A senior U.S. State Department official met with Prime Minister Nikol Pashinian in Yerevan on Monday for talks that reportedly focused on regional security and the Armenian government’s ambitious reform agenda.
A government statement said Pashinian briefed George Kent, the U.S. deputy assistant secretary of state for European and Eurasian affairs, on wide-ranging reforms planned by his cabinet and its efforts to combat corruption. Armenia is “firmly going down the path of democratic development,” he said.
The statement cited Kent as saying that the United States is interested in Armenia’s democratization and economic development. The U.S. is therefore ready to assist Pashinian’s government in implementing the promised reforms, the diplomat was reported to add.
The outgoing U.S. ambassador in Yerevan, Richard Mills, revealed last week that Washington provided Armenia with $14 million in additional aid following last spring’s dramatic change of the country’s government.
In a September 21 message to Pashinian, U.S. President Donald Trump praised the mass protests that brought the 43-year-old former journalist to power in May. “A peaceful, popular movement ushered in a new era in Armenia, and we look forward to working with you to help you execute the will of your people to combat corruption and to establish representative, accountable governance, rule of law buttressed by an independent judiciary, and political and economic competition,” wrote Trump.
Trump’s national security adviser, John Bolton, is due to visit Yerevan later this month as part of a tour of Russia and the three South Caucasus states.
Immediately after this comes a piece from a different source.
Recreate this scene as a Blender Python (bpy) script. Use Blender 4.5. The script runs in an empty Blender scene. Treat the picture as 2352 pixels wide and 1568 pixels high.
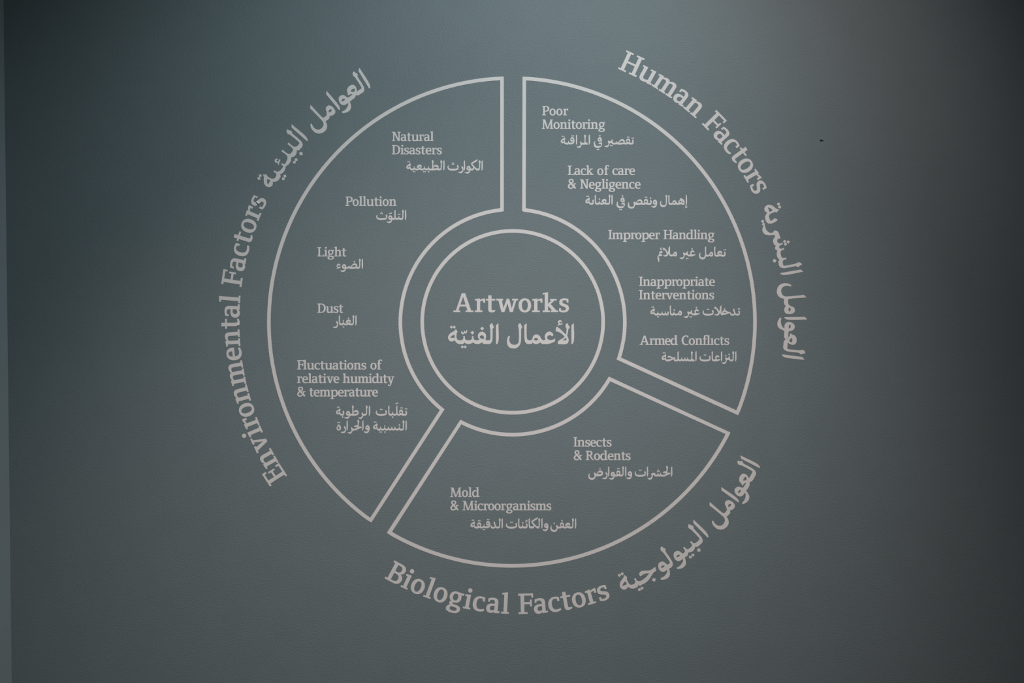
import bpy, math, random
from mathutils import Vector, Matrix
from mathutils.geometry import delaunay_2d_cdt
import numpy as np

random.seed(4)
SC = bpy.context.scene
C = SC.collection
PX = 0.0015                     # metres on the wall for one unit of the lettering layout
ZC = 1.60                       # height of the picture centre on the wall
def W(px, py, d=0.0): return Vector(((px-1176)*PX, -d, ZC-(py-784)*PX))

# ---------------- camera ----------------
cam = bpy.data.cameras.new('camera'); cam.lens = 35; cam.sensor_width = 36
cam_o = bpy.data.objects.new('camera', cam); C.objects.link(cam_o); SC.camera = cam_o
CAMD = 2352*PX*35/36
cam_o.location = (0, -CAMD, ZC); cam_o.rotation_euler = (math.pi/2, 0, 0)

# ---------------- light ----------------
SC.view_settings.view_transform = 'Standard'; SC.view_settings.look = 'None'
SC.view_settings.exposure = 0; SC.view_settings.gamma = 1; SC.view_settings.use_curve_mapping = False
wd = bpy.data.worlds.new('world'); SC.world = wd; wd.use_nodes = True
wd.node_tree.nodes['Background'].inputs[0].default_value = (.115, .128, .152, 1)
wd.node_tree.nodes['Background'].inputs[1].default_value = 1.0
def spot(loc, aim, power, col, size, blend, radius):
    l = bpy.data.lights.new('spotlight', 'SPOT'); l.energy = power; l.color = col
    l.spot_size = math.radians(size); l.spot_blend = blend; l.shadow_soft_size = radius
    o = bpy.data.objects.new('spotlight', l); C.objects.link(o); o.location = loc
    o.rotation_euler = (Vector(aim)-Vector(loc)).to_track_quat('-Z', 'Y').to_euler()
    return o
# three gallery spotlights under the ceiling; colour times power per channel
KP = 39.48
def gallery(loc, aim, size, rgb):
    m = max(rgb); spot(loc, aim, KP*m, tuple(c/m for c in rgb), size, 1.0, .035)
gallery((-0.305, -3.294, 3.104), (-0.017, 0, 0.20), 64.3, (5.6445, 5.0964, 4.9779))
gallery((0.464, -2.099, 3.733), (-0.27, 0, 1.961), 72.7, (2.15, 3.0, 3.3))
gallery((1.009, -2.299, 3.760), (0.327, 0, 2.133), 71.1, (3.35, 2.95, 2.9))

fl_ = bpy.data.lights.new('fill_light', 'AREA'); fl_.shape = 'RECTANGLE'; fl_.size = 2.4; fl_.size_y = 1.0; fl_.energy = 12; fl_.color = (1, .97, .95)  # unseen soft fill, added to lift the wall edges and the left wall
fl_o = bpy.data.objects.new('fill_light', fl_); C.objects.link(fl_o); fl_o.location = (2.7, -4.4, 2.6)
fl_o.rotation_euler = (Vector((-1.2, 0, 1.5))-Vector((2.7, -4.4, 2.6))).to_track_quat('-Z', 'Y').to_euler()

# ---------------- materials ----------------
def mat(name, col, rough, bump, spec=.35, vary=0.0):
    m = bpy.data.materials.new(name); m.use_nodes = True; n = m.node_tree.nodes; L = m.node_tree.links
    b = n['Principled BSDF']; b.inputs['Roughness'].default_value = rough; b.inputs['Specular IOR Level'].default_value = spec
    g = n.new('ShaderNodeNewGeometry')
    mp = n.new('ShaderNodeMapping'); mp.inputs['Scale'].default_value = (1, 1, 1.45); L.new(g.outputs['Position'], mp.inputs[0])
    t1 = n.new('ShaderNodeTexNoise'); t1.inputs['Scale'].default_value = 150; t1.inputs['Detail'].default_value = 1.6; t1.inputs['Roughness'].default_value = .55; t1.inputs['Distortion'].default_value = .15
    L.new(mp.outputs[0], t1.inputs['Vector'])
    t2 = n.new('ShaderNodeTexNoise'); t2.inputs['Scale'].default_value = 9; t2.inputs['Detail'].default_value = 3
    L.new(g.outputs['Position'], t2.inputs['Vector'])
    bp = n.new('ShaderNodeBump'); bp.inputs['Strength'].default_value = bump; bp.inputs['Distance'].default_value = .0016
    L.new(t1.outputs[0], bp.inputs['Height']); L.new(bp.outputs[0], b.inputs['Normal'])
    r = n.new('ShaderNodeValToRGB'); r.color_ramp.elements[0].position = .3; r.color_ramp.elements[1].position = .7
    r.color_ramp.elements[0].color = tuple(c*(1-vary) for c in col)+(1,); r.color_ramp.elements[1].color = tuple(c*(1+vary) for c in col)+(1,)
    L.new(t2.outputs[0], r.inputs[0]); L.new(r.outputs[0], b.inputs['Base Color'])
    return m
M_WALL = mat('teal_grey_wall_paint', (.163, .199, .205), .62, .8, .3, .02)
M_SIDE = mat('teal_grey_side_paint', (.365, .423, .433), .62, .30, .3, .02)
M_VINYL = mat('cream_vinyl', (.705, .66, .627), .55, .10, .3, .015)
M_DARK = mat('bare_dark_plaster', (.02, .019, .018), .8, .3, .2, .2)
M_FLOOR = mat('grey_floor', (.10, .10, .10), .5, .05, .3, .1)
M_CEIL = mat('dark_ceiling', (.08, .08, .085), .8, .1, .2, .05)

# ---------------- object helpers ----------------
def link(name, me, parent=None, loc=(0, 0, 0)):
    o = bpy.data.objects.new(name, me); C.objects.link(o); o.location = loc
    if parent is not None: o.parent = parent
    return o
def mesh(name, vs, fs, m):
    me = bpy.data.meshes.new(name); me.from_pydata([tuple(v) for v in vs], [], fs); me.materials.append(m); me.update(); return me
def box(name, x0, x1, y0, y1, z0, z1, m):
    v = [(x, y, z) for x in (x0, x1) for y in (y0, y1) for z in (z0, z1)]
    f = [(0,1,3,2), (4,6,7,5), (0,4,5,1), (2,3,7,6), (0,2,6,4), (1,5,7,3)]
    return mesh(name, v, f, m)
def struct(name, me):
    o = link(name, me); o['kind'] = 'structure'; return o

# ---------------- the room ----------------
XR = 3.2; YF = -5.2; H = 3.9
struct('wall_back', box('wall_back', -2.2, XR, 0.0, .15, 0, H, M_WALL))
# left wall: its corner with the back wall leans a little, as in the photograph
def xl(z): return W(8.0+(27-8)*((ZC-z)/PX+784)/1568, 0).x
vl = []
for y in (.0, YF):
    for z in (0, H): vl += [(xl(z)-.0, y, z), (-2.2, y, z)]
fl = [(0,2,6,4), (1,5,7,3), (0,4,5,1), (2,3,7,6), (0,1,3,2), (4,6,7,5)]
me = mesh('wall_left', vl, fl, M_SIDE); struct('wall_left', me)
struct('wall_right', box('wall_right', XR, XR+.15, YF, .15, 0, H, M_SIDE))
struct('floor', box('floor', -2.2, XR+.15, YF, .15, -.12, 0, M_FLOOR))
struct('ceiling', box('ceiling', -2.2, XR+.15, YF, .15, H, H+.12, M_CEIL))

# >>> LAYOUT  (pure outlines: letter shapes and where they sit on the wall, in wall units)
import math, re

def bez(p0, p1, p2, p3, n=9):
    out = []
    for i in range(1, n+1):
        t = i/n; u = 1-t
        out.append((u*u*u*p0[0]+3*u*u*t*p1[0]+3*u*t*t*p2[0]+t*t*t*p3[0],
                    u*u*u*p0[1]+3*u*u*t*p1[1]+3*u*t*t*p2[1]+t*t*t*p3[1]))
    return out

def path(d):
    """'M x,y L x,y C x,y x,y x,y Z' (several rings allowed) -> rings"""
    tok = re.findall(r'[MLCZ]|-?[\d.]+', d)
    rings = []; cur = []; i = 0; cmd = 'L'
    while i < len(tok):
        t = tok[i]
        if t in 'MLCZ':
            cmd = t; i += 1
            if t == 'Z':
                rings.append(cur); cur = []
            continue
        if cmd in 'ML':
            cur.append((float(tok[i]), float(tok[i+1]))); i += 2; cmd = 'L'
        else:
            v = [float(x) for x in tok[i:i+6]]; i += 6
            cur += bez(cur[-1], v[0:2], v[2:4], v[4:6])
    if cur: rings.append(cur)
    return rings

def ell(cx, cy, rx, ry, n=40, k=2.15):
    out = []
    for i in range(n):
        a = 2*math.pi*i/n; c = math.cos(a); s = math.sin(a)
        out.append((cx+rx*math.copysign(abs(c)**(2/k), c), cy+ry*math.copysign(abs(s)**(2/k), s)))
    return out

def smooth(pts, closed, n=5):
    """pts: (x, y, corner?) -> polyline through them, centripetal Catmull-Rom between corners"""
    m = len(pts); out = []
    rng = range(m) if closed else range(m-1)
    for i in rng:
        p1 = pts[i]; p2 = pts[(i+1) % m]
        p0 = pts[i-1] if (closed or i > 0) else p1
        p3 = pts[(i+2) % m] if (closed or i+2 < m) else p2
        if p1[2]: p0 = (2*p1[0]-p2[0], 2*p1[1]-p2[1])
        if p2[2]: p3 = (2*p2[0]-p1[0], 2*p2[1]-p1[1])
        out.append((p1[0], p1[1]))
        if p1[2] and p2[2]: continue
        d = lambda a, b: max(1e-6, math.hypot(a[0]-b[0], a[1]-b[1]))**0.5
        t0 = 0; t1 = t0+d(p0, p1); t2 = t1+d(p1, p2); t3 = t2+d(p2, p3)
        for j in range(1, n):
            t = t1+(t2-t1)*j/n
            r = []
            for c in (0, 1):
                A1 = (t1-t)/(t1-t0)*p0[c]+(t-t0)/(t1-t0)*p1[c]
                A2 = (t2-t)/(t2-t1)*p1[c]+(t-t1)/(t2-t1)*p2[c]
                A3 = (t3-t)/(t3-t2)*p2[c]+(t-t2)/(t3-t2)*p3[c]
                B1 = (t2-t)/(t2-t0)*A1+(t-t0)/(t2-t0)*A2
                B2 = (t3-t)/(t3-t1)*A2+(t-t1)/(t3-t1)*A3
                r.append((t2-t)/(t2-t1)*B1+(t-t1)/(t2-t1)*B2)
            out.append(tuple(r))
    if not closed: out.append((pts[-1][0], pts[-1][1]))
    return out

def pen(d, n=5):
    """open pen stroke 'x,y,w ...' -> list of quads"""
    P = []
    for t in d.split():
        c = t.endswith('*'); a = [float(v) for v in t.rstrip('*').split(',')]
        P.append((a[0], a[1], c, a[2]))
    line = smooth([p[:3] for p in P], False, n)
    # width by nearest progress
    seg = []
    for i in range(len(P)-1):
        k = 1 if (P[i][2] and P[i+1][2]) else n
        for j in range(k): seg.append(P[i][3]+(P[i+1][3]-P[i][3])*j/k)
    seg.append(P[-1][3])
    L = []; R = []
    for i, p in enumerate(line):
        a = line[max(0, i-1)]; b = line[min(len(line)-1, i+1)]
        dx, dy = b[0]-a[0], b[1]-a[1]; l = math.hypot(dx, dy) or 1
        w = seg[i]/2
        L.append((p[0]-dy/l*w, p[1]+dx/l*w)); R.append((p[0]+dy/l*w, p[1]-dx/l*w))
    return [[L[i], R[i], R[i+1], L[i+1]] for i in range(len(line)-1)]

# ---- Latin letters: a slab serif, cap height 330, x height 233, baseline 0 ----
STEM = lambda x, h, w=58, y=0: [(x, y), (x+w, y), (x+w, h), (x, h)]
BOX = lambda x0, y0, x1, y1: [(x0, y0), (x1, y0), (x1, y1), (x0, y1)]
FLAG = lambda x, h: [(x-34, h-42), (x-34, h-14), (x+58, h), (x+58, h-38), (x, h-38)]
XFL = lambda x: [(x-33, 203), (x-33, 228), (x+58, 238), (x+58, 200), (x, 200)]
S_ = "M164,165 L164,228 C140,238 115,240 95,240 C38,240 3,215 3,168 C3,125 35,110 70,98 C105,86 118,78 118,59 C118,38 100,28 78,28 C60,28 45,31 34,36 L33,70 L0,70 L0,14 C25,0 55,-7 80,-7 C135,-7 174,20 174,68 C174,112 145,127 105,141 C72,152 58,160 58,178 C58,196 75,206 97,206 C112,206 122,204 131,201 L133,165 Z"
ARCH = lambda x: path(f"M{x+50},175 C{x+70},192 {x+88},197 {x+103},197 C{x+126},197 {x+137},184 {x+137},160 L{x+137},0 L{x+195},0 L{x+195},168 C{x+195},215 {x+172},240 {x+132},240 C{x+100},240 {x+75},228 {x+50},208 Z")[0]
FOOT = lambda x0, x1, h=29, y=0: BOX(x0, y, x1, y+h)
G = {}
def g(ch, w, pos, neg=()): G[ch] = (w, list(pos), list(neg))
g('A', 347, [[(40,20),(145,330),(204,330),(312,20),(246,20),(168,268),(84,20)], FOOT(0,118), FOOT(212,347), BOX(98,98,240,132)])
g('B', 262, path("M0,0 L0,31 L38,31 L38,299 L5,299 L5,330 L145,330 C215,330 250,300 250,248 C250,210 228,184 195,176 C240,166 262,138 262,96 C262,35 220,0 145,0 Z"),
  path("M97,293 L140,293 C174,293 189,278 189,242 C189,205 170,187 135,187 L97,187 Z M97,152 L135,152 C178,152 199,132 199,94 C199,52 177,34 138,34 L97,34 Z"))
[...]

Bolton said last week that the main purpose of the trip is to “advance American interests on a range of security issues.”
Pashinian’s press office said international efforts to resolve the Nagorno-Karabakh conflict and other “regional challenges” were also on the agenda of the Armenian leader’s talks with Kent. But it did not elaborate.
Pashinian has expressed readiness to “strengthen and expand” Armenia’s relationship with the U.S. But he has ruled major changes in Armenian foreign policy traditionally oriented towards Russia.